Pitfalls in Machine Learning-based Adversary Modeling for Hardware Systems
Fatemeh Ganji1,a, Sarah Amir1,b, Shahin Tajik1,c, Domenic Forte1,d and Jean-Pierre Seifert2
1Department of Electrical Engineering University of Florida Gainesville, USA
afganji@ufl.edu
bsarah.amir@ufl.edu
cstajik@ufl.edu
ddforte@ece.ufl.edu
2Security in Telecommunications Technische Universitt Berlin Berlin, Germany
jean-pierre.seifert@external.telekom.de
ABSTRACT
The concept of the adversary model has been widely applied in the context of cryptography. When designing a cryptographic scheme or protocol, the adversary model plays a crucial role in the formalization of the capabilities and limitations of potential attackers. These models further enable the designer to verify the security of the scheme or protocol under investigation.

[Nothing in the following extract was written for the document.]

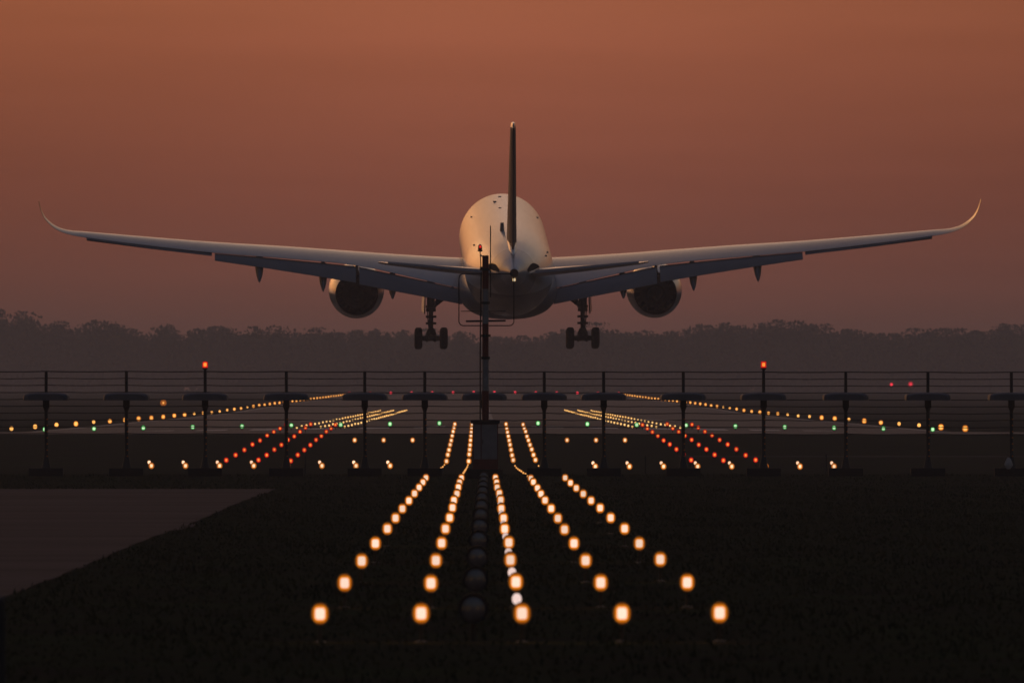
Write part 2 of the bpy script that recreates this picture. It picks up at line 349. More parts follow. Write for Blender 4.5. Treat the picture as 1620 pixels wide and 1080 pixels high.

Although being well established for conventional cryptanalysis attacks, adversary models associated with attackers enjoying the advantages of machine learning techniques have not yet been developed thoroughly. In particular, when it comes to composed hardware, often being security-critical, the lack of such models has become increasingly noticeable in the face of advanced, machine learning-enabled attacks. This paper aims at exploring the adversary models from the machine learning perspective. In this regard, we provide examples of machine learning-based attacks against hardware primitives, e.g., obfuscation schemes and hardware root-of-trust, claimed to be infeasible. We demonstrate that this assumption becomes however invalid as inaccurate adversary models have been considered in the literature.
Keywords: Physically Unclonable Functions, Logic Locking, Composed Hardware, Root-of-Trust, Machine Learning.